Tuesday, December 25, 2007

Merry Christmas Everyone!

Every year we all celebrate Christmas, giving each other gifts, enjoying a family meal together, wishing each other "Merry Christmas" or even "Merry Xmas". But how many of us even know where that word came from??

Christmas is an annual holiday that celebrates the birth of Jesus. It refers both to the day celebrating the birth; as well as to the season which that day inaugerates, and which concludes with the Feast of the Epiphany. The date of the celebration is traditional, and is not considered to be his actual date of birth. Christmas festivities often combine the commemoration of Jesus' birth with various cultural customs, many of which have been influenced by earlier winter festivals.
In most places around the world, Christmas Day is celebrated on December 25. Christmas Eve is the preceding day, December 24. In the United Kingdom and many countries of the Commonwealth, Boxing Day is the following day, December 26. In Catholic countries, Saint Stephen's Day or the Feast of St. Stephen is December 26. The Armenian Apostolic Church observes Christmas on January 6. Eastern Orthodox Churches that still use the Julian Calendar celebrate Christmas on the Julian version of 25 December, which is January 7 on the more widely used Gregorian calendar, because the two calendars are now 13 days apart.

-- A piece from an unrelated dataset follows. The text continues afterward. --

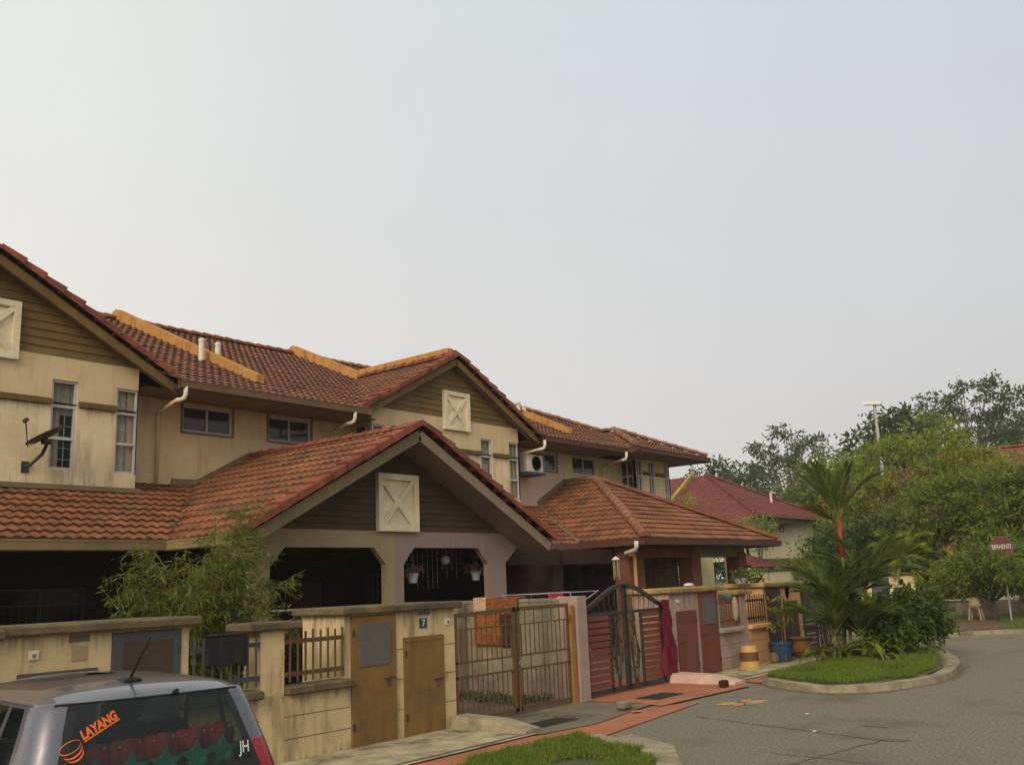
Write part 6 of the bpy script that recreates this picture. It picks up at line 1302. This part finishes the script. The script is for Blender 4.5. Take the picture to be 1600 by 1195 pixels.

The word Christmas originated as a contraction of "Christ's mass". It is derived from the Middle English Christemasse and Old English Cristes mæsse, a phrase first recorded in 1038, compounded from Old English derivatives of the Greek christos and the Latin missa. In early Greek versions of the New Testament, the letter Χ (chi), is the first letter of Christ. Since the mid-16th century Χ, or the similar Roman letter X, was used as an abbreviation for Christ. Hence, Xmas is often used as an abbreviation for Christmas.

So keep those season greetings going, and to everyone reading this, Merry Christmas!